JOB: Write out each line exactly as given. Leave the pictures out of your copy.

GIVEN MATERIAL:

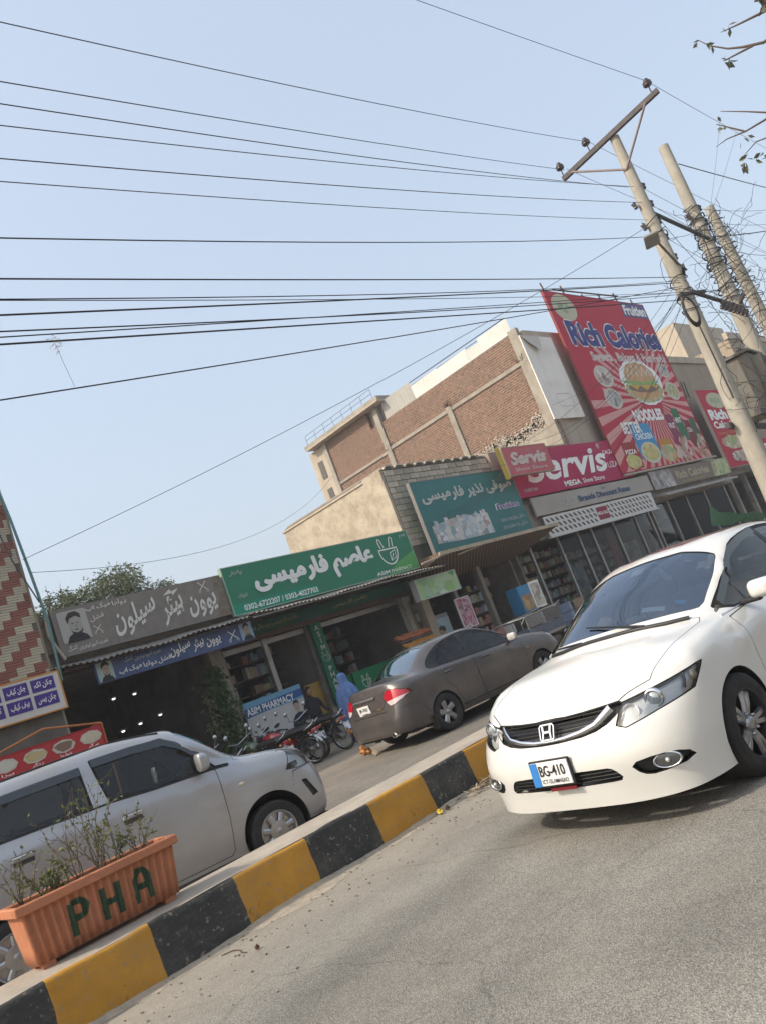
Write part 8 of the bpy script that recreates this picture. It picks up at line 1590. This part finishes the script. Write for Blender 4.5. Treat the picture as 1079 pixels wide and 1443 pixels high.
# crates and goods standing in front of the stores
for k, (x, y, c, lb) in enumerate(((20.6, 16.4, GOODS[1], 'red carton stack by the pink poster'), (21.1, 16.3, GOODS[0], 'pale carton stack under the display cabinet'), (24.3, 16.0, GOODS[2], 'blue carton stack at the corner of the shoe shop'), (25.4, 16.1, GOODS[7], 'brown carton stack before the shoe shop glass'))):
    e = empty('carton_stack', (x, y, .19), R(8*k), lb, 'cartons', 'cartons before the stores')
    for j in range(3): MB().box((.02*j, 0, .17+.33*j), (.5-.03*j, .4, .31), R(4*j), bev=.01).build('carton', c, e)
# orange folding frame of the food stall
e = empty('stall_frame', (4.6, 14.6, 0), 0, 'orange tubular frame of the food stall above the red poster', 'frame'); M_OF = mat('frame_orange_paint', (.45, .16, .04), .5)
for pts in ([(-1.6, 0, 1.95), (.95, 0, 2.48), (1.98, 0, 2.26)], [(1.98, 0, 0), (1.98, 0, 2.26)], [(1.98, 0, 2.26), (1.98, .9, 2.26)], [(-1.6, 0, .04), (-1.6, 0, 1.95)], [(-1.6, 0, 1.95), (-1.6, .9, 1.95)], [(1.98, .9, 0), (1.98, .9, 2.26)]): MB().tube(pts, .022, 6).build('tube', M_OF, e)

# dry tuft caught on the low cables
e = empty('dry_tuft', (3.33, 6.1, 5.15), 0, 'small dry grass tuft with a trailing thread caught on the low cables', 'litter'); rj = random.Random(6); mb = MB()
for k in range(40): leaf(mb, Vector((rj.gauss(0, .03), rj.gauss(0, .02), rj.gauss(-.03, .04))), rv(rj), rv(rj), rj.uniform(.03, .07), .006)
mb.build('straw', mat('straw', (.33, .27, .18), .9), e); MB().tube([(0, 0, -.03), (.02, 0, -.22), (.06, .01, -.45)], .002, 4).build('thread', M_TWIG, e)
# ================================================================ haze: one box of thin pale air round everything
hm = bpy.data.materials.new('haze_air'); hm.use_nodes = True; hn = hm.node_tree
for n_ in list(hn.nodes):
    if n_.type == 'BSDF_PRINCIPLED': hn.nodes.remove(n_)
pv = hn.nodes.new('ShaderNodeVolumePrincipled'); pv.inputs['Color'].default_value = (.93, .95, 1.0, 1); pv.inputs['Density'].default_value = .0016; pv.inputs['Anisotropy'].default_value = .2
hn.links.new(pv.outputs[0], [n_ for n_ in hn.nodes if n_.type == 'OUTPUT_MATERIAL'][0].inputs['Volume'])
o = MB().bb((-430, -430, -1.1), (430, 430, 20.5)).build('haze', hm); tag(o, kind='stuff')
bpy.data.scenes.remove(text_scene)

ANSWER TO THIS EXERCISE:
Write part 8 of the bpy script that recreates this picture. It picks up at line 1590. This part finishes the script. Write for Blender 4.5. Treat the picture as 1079 pixels wide and 1443 pixels high.
# crates and goods standing in front of the stores
for k, (x, y, c, lb) in enumerate(((20.6, 16.4, GOODS[1], 'red carton stack by the pink poster'), (21.1, 16.3, GOODS[0], 'pale carton stack under the display cabinet'), (24.3, 16.0, GOODS[2], 'blue carton stack at the corner of the shoe shop'), (25.4, 16.1, GOODS[7], 'brown carton stack before the shoe shop glass'))):
    e = empty('carton_stack', (x, y, .19), R(8*k), lb, 'cartons', 'cartons before the stores')
    for j in range(3): MB().box((.02*j, 0, .17+.33*j), (.5-.03*j, .4, .31), R(4*j), bev=.01).build('carton', c, e)
# orange folding frame of the food stall
e = empty('stall_frame', (4.6, 14.6, 0), 0, 'orange tubular frame of the food stall above the red poster', 'frame'); M_OF = mat('frame_orange_paint', (.45, .16, .04), .5)
for pts in ([(-1.6, 0, 1.95), (.95, 0, 2.48), (1.98, 0, 2.26)], [(1.98, 0, 0), (1.98, 0, 2.26)], [(1.98, 0, 2.26), (1.98, .9, 2.26)], [(-1.6, 0, .04), (-1.6, 0, 1.95)], [(-1.6, 0, 1.95), (-1.6, .9, 1.95)], [(1.98, .9, 0), (1.98, .9, 2.26)]): MB().tube(pts, .022, 6).build('tube', M_OF, e)

# dry tuft caught on the low cables
e = empty('dry_tuft', (3.33, 6.1, 5.15), 0, 'small dry grass tuft with a trailing thread caught on the low cables', 'litter'); rj = random.Random(6); mb = MB()
for k in range(40): leaf(mb, Vector((rj.gauss(0, .03), rj.gauss(0, .02), rj.gauss(-.03, .04))), rv(rj), rv(rj), rj.uniform(.03, .07), .006)
mb.build('straw', mat('straw', (.33, .27, .18), .9), e); MB().tube([(0, 0, -.03), (.02, 0, -.22), (.06, .01, -.45)], .002, 4).build('thread', M_TWIG, e)
# ================================================================ haze: one box of thin pale air round everything
hm = bpy.data.materials.new('haze_air'); hm.use_nodes = True; hn = hm.node_tree
for n_ in list(hn.nodes):
    if n_.type == 'BSDF_PRINCIPLED': hn.nodes.remove(n_)
pv = hn.nodes.new('ShaderNodeVolumePrincipled'); pv.inputs['Color'].default_value = (.93, .95, 1.0, 1); pv.inputs['Density'].default_value = .0016; pv.inputs['Anisotropy'].default_value = .2
hn.links.new(pv.outputs[0], [n_ for n_ in hn.nodes if n_.type == 'OUTPUT_MATERIAL'][0].inputs['Volume'])
o = MB().bb((-430, -430, -1.1), (430, 430, 20.5)).build('haze', hm); tag(o, kind='stuff')
bpy.data.scenes.remove(text_scene)